**Instructions to follow**
Starting with the first line of the data that follows, transcribe every line verbatim until the line containing "COL = SC.collection" has been transcribed.

Dataset rows:
[START]

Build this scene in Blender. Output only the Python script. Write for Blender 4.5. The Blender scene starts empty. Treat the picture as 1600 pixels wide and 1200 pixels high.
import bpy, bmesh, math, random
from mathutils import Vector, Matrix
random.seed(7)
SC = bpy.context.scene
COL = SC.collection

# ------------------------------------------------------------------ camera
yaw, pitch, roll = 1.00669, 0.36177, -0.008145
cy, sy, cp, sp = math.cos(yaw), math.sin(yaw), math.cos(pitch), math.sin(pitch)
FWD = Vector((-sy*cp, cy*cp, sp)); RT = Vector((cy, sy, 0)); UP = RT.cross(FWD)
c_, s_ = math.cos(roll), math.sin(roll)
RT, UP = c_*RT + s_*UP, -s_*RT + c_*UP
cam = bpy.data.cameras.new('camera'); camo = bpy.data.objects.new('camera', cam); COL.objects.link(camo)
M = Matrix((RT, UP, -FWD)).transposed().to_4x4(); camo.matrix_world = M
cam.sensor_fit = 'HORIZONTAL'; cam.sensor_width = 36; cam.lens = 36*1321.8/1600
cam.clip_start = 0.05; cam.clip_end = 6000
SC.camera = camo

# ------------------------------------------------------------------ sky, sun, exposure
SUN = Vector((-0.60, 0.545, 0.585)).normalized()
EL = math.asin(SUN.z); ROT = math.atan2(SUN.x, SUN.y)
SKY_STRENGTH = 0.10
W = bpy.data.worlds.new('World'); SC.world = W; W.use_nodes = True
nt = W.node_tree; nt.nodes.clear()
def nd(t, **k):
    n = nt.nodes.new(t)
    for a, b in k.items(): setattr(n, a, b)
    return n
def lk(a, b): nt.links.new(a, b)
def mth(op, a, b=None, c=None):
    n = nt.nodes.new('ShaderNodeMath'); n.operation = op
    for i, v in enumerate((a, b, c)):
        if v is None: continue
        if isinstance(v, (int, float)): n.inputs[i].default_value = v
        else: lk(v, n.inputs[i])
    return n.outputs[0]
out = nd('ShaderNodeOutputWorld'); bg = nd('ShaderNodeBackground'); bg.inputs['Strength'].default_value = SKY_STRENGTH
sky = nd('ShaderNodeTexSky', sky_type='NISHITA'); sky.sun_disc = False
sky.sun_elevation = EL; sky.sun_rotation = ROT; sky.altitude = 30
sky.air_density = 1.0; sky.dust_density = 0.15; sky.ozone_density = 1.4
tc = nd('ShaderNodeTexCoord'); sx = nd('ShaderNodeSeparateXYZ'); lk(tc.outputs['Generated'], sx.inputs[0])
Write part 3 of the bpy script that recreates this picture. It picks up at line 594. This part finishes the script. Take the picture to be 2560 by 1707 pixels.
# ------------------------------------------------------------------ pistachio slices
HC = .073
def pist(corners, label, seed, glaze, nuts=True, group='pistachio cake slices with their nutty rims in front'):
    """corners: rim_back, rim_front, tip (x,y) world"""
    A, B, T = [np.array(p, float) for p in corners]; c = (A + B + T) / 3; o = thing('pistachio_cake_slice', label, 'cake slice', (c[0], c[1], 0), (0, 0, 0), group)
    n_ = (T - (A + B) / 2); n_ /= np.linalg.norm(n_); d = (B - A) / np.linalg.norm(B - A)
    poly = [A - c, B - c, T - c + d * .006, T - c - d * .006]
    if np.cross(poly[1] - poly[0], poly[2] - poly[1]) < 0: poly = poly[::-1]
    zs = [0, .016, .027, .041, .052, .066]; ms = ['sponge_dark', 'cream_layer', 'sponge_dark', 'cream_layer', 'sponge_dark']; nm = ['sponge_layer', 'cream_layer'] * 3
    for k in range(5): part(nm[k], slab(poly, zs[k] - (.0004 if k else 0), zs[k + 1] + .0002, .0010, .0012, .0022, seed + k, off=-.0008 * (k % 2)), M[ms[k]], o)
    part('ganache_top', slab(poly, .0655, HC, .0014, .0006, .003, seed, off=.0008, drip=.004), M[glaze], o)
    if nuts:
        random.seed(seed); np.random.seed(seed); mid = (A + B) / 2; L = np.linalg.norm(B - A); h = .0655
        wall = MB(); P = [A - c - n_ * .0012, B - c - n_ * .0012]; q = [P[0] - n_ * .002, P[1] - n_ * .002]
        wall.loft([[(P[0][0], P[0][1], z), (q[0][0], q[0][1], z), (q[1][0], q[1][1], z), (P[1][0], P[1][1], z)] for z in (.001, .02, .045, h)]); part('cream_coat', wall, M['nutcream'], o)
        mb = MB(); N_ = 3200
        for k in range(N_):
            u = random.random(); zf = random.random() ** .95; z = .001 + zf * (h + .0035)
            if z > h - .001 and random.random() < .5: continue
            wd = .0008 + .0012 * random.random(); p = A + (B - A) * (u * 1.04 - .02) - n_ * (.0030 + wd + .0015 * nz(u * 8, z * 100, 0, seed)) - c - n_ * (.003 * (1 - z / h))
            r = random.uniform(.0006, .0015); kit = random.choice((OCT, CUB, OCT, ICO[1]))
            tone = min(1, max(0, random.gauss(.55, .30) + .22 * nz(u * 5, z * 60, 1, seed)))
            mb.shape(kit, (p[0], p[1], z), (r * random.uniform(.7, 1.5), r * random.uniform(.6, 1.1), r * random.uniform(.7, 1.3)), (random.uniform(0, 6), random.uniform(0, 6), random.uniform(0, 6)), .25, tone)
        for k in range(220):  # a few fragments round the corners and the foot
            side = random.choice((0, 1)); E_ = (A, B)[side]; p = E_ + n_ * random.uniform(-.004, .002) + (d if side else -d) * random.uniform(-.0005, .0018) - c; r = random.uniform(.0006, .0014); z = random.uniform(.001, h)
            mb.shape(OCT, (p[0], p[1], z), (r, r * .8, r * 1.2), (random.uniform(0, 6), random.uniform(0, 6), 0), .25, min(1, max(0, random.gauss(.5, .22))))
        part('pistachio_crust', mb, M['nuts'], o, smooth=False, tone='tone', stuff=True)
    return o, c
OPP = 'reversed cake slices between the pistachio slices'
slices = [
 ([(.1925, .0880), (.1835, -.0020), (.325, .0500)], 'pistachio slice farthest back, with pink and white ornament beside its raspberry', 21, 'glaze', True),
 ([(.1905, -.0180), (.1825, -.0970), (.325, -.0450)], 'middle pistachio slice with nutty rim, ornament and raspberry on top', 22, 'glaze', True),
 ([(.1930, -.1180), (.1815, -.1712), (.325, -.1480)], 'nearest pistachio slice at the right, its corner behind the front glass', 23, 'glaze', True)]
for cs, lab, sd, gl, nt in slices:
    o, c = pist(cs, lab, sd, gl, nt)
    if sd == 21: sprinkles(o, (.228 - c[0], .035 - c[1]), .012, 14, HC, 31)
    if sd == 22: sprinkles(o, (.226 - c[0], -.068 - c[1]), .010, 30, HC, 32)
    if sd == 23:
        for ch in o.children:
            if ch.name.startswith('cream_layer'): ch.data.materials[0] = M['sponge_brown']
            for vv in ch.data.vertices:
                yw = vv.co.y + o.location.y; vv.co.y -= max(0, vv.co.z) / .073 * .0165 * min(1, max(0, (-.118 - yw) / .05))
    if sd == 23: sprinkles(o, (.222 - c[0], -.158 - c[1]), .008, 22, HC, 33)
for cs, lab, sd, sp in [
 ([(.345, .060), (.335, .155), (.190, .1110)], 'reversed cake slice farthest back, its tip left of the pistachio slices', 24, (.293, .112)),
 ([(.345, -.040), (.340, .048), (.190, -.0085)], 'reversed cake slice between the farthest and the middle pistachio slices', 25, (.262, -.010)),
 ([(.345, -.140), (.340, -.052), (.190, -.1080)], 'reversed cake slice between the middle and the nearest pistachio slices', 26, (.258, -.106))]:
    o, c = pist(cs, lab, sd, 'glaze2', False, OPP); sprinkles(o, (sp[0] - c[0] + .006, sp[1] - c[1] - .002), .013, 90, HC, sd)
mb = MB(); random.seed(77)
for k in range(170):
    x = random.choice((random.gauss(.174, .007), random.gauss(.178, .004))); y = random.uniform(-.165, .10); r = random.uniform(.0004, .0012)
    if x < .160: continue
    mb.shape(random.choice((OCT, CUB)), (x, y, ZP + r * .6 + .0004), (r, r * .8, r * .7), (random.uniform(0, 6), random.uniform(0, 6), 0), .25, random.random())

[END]

**Completed exercise**
Build this scene in Blender. Output only the Python script. Write for Blender 4.5. The Blender scene starts empty. Treat the picture as 1600 pixels wide and 1200 pixels high.
import bpy, bmesh, math, random
from mathutils import Vector, Matrix
random.seed(7)
SC = bpy.context.scene
COL = SC.collection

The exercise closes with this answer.